*Task objective:* Exactly repeat the full listing that follows.

-=-=-=-=-

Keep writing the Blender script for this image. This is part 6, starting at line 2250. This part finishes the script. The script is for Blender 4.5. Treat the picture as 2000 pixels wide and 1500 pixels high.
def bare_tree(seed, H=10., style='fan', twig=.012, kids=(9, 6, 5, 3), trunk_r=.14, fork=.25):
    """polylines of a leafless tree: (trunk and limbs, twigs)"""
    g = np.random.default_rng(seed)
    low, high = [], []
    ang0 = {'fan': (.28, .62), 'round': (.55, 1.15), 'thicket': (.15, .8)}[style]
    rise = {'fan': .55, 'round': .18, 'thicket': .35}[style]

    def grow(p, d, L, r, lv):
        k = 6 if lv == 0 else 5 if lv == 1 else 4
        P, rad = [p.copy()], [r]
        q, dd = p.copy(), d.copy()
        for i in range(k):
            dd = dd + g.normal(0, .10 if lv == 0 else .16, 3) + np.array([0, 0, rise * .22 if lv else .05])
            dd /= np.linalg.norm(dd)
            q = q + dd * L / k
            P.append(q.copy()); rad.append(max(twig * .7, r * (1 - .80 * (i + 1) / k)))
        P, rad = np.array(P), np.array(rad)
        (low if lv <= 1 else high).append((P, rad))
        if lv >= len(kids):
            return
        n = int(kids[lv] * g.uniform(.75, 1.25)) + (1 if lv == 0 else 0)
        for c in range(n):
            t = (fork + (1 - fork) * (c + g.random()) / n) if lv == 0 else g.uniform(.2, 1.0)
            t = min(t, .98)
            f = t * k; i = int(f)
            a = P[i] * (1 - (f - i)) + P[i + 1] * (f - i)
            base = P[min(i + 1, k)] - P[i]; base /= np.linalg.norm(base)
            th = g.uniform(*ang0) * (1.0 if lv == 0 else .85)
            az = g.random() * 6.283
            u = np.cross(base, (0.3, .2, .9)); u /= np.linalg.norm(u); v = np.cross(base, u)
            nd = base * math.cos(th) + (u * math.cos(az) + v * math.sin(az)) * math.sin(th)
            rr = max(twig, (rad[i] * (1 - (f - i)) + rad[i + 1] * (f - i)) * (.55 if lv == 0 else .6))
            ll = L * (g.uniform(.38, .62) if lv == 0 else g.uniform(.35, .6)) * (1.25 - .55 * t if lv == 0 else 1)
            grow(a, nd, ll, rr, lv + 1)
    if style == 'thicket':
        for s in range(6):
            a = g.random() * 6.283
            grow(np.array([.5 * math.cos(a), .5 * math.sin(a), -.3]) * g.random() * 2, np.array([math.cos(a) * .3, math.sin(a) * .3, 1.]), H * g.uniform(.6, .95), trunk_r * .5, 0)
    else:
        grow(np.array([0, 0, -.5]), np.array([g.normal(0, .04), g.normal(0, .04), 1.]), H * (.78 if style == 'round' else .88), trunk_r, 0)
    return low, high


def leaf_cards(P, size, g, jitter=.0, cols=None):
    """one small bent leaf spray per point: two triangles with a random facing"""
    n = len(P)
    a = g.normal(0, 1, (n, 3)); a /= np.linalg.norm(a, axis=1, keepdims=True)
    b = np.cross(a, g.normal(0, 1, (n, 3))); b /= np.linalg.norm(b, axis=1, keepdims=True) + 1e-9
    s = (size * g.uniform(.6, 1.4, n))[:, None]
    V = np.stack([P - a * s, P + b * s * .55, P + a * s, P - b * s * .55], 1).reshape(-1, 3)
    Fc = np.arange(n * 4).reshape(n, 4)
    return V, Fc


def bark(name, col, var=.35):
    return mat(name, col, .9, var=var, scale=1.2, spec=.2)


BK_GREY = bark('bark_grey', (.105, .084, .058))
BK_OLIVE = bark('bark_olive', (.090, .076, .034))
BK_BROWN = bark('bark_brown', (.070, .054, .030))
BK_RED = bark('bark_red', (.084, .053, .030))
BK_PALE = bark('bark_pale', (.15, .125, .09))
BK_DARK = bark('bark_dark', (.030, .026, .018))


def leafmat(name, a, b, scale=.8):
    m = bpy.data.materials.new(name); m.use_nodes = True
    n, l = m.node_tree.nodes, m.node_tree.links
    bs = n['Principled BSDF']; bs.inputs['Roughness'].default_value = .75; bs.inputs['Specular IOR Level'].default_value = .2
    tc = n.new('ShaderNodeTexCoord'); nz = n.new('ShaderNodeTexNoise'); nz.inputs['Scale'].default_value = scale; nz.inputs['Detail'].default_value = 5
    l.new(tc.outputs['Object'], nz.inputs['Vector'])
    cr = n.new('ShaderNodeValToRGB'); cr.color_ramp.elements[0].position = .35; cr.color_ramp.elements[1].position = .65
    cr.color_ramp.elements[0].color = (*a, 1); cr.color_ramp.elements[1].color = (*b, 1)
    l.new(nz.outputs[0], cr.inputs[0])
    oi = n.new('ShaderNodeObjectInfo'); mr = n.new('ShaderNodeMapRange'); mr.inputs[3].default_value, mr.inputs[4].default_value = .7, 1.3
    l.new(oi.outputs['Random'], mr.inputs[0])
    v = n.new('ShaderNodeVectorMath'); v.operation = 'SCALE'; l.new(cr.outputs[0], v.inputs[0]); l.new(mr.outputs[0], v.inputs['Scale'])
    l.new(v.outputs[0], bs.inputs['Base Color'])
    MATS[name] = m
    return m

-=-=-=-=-

*Written solution:*
Keep writing the Blender script for this image. This is part 6, starting at line 2250. This part finishes the script. The script is for Blender 4.5. Treat the picture as 2000 pixels wide and 1500 pixels high.
def bare_tree(seed, H=10., style='fan', twig=.012, kids=(9, 6, 5, 3), trunk_r=.14, fork=.25):
    """polylines of a leafless tree: (trunk and limbs, twigs)"""
    g = np.random.default_rng(seed)
    low, high = [], []
    ang0 = {'fan': (.28, .62), 'round': (.55, 1.15), 'thicket': (.15, .8)}[style]
    rise = {'fan': .55, 'round': .18, 'thicket': .35}[style]

    def grow(p, d, L, r, lv):
        k = 6 if lv == 0 else 5 if lv == 1 else 4
        P, rad = [p.copy()], [r]
        q, dd = p.copy(), d.copy()
        for i in range(k):
            dd = dd + g.normal(0, .10 if lv == 0 else .16, 3) + np.array([0, 0, rise * .22 if lv else .05])
            dd /= np.linalg.norm(dd)
            q = q + dd * L / k
            P.append(q.copy()); rad.append(max(twig * .7, r * (1 - .80 * (i + 1) / k)))
        P, rad = np.array(P), np.array(rad)
        (low if lv <= 1 else high).append((P, rad))
        if lv >= len(kids):
            return
        n = int(kids[lv] * g.uniform(.75, 1.25)) + (1 if lv == 0 else 0)
        for c in range(n):
            t = (fork + (1 - fork) * (c + g.random()) / n) if lv == 0 else g.uniform(.2, 1.0)
            t = min(t, .98)
            f = t * k; i = int(f)
            a = P[i] * (1 - (f - i)) + P[i + 1] * (f - i)
            base = P[min(i + 1, k)] - P[i]; base /= np.linalg.norm(base)
            th = g.uniform(*ang0) * (1.0 if lv == 0 else .85)
            az = g.random() * 6.283
            u = np.cross(base, (0.3, .2, .9)); u /= np.linalg.norm(u); v = np.cross(base, u)
            nd = base * math.cos(th) + (u * math.cos(az) + v * math.sin(az)) * math.sin(th)
            rr = max(twig, (rad[i] * (1 - (f - i)) + rad[i + 1] * (f - i)) * (.55 if lv == 0 else .6))
            ll = L * (g.uniform(.38, .62) if lv == 0 else g.uniform(.35, .6)) * (1.25 - .55 * t if lv == 0 else 1)
            grow(a, nd, ll, rr, lv + 1)
    if style == 'thicket':
        for s in range(6):
            a = g.random() * 6.283
            grow(np.array([.5 * math.cos(a), .5 * math.sin(a), -.3]) * g.random() * 2, np.array([math.cos(a) * .3, math.sin(a) * .3, 1.]), H * g.uniform(.6, .95), trunk_r * .5, 0)
    else:
        grow(np.array([0, 0, -.5]), np.array([g.normal(0, .04), g.normal(0, .04), 1.]), H * (.78 if style == 'round' else .88), trunk_r, 0)
    return low, high


def leaf_cards(P, size, g, jitter=.0, cols=None):
    """one small bent leaf spray per point: two triangles with a random facing"""
    n = len(P)
    a = g.normal(0, 1, (n, 3)); a /= np.linalg.norm(a, axis=1, keepdims=True)
    b = np.cross(a, g.normal(0, 1, (n, 3))); b /= np.linalg.norm(b, axis=1, keepdims=True) + 1e-9
    s = (size * g.uniform(.6, 1.4, n))[:, None]
    V = np.stack([P - a * s, P + b * s * .55, P + a * s, P - b * s * .55], 1).reshape(-1, 3)
    Fc = np.arange(n * 4).reshape(n, 4)
    return V, Fc


def bark(name, col, var=.35):
    return mat(name, col, .9, var=var, scale=1.2, spec=.2)


BK_GREY = bark('bark_grey', (.105, .084, .058))
BK_OLIVE = bark('bark_olive', (.090, .076, .034))
BK_BROWN = bark('bark_brown', (.070, .054, .030))
BK_RED = bark('bark_red', (.084, .053, .030))
BK_PALE = bark('bark_pale', (.15, .125, .09))
BK_DARK = bark('bark_dark', (.030, .026, .018))


def leafmat(name, a, b, scale=.8):
    m = bpy.data.materials.new(name); m.use_nodes = True
    n, l = m.node_tree.nodes, m.node_tree.links
    bs = n['Principled BSDF']; bs.inputs['Roughness'].default_value = .75; bs.inputs['Specular IOR Level'].default_value = .2
    tc = n.new('ShaderNodeTexCoord'); nz = n.new('ShaderNodeTexNoise'); nz.inputs['Scale'].default_value = scale; nz.inputs['Detail'].default_value = 5
    l.new(tc.outputs['Object'], nz.inputs['Vector'])
    cr = n.new('ShaderNodeValToRGB'); cr.color_ramp.elements[0].position = .35; cr.color_ramp.elements[1].position = .65
    cr.color_ramp.elements[0].color = (*a, 1); cr.color_ramp.elements[1].color = (*b, 1)
    l.new(nz.outputs[0], cr.inputs[0])
    oi = n.new('ShaderNodeObjectInfo'); mr = n.new('ShaderNodeMapRange'); mr.inputs[3].default_value, mr.inputs[4].default_value = .7, 1.3
    l.new(oi.outputs['Random'], mr.inputs[0])
    v = n.new('ShaderNodeVectorMath'); v.operation = 'SCALE'; l.new(cr.outputs[0], v.inputs[0]); l.new(mr.outputs[0], v.inputs['Scale'])
    l.new(v.outputs[0], bs.inputs['Base Color'])
    MATS[name] = m
    return m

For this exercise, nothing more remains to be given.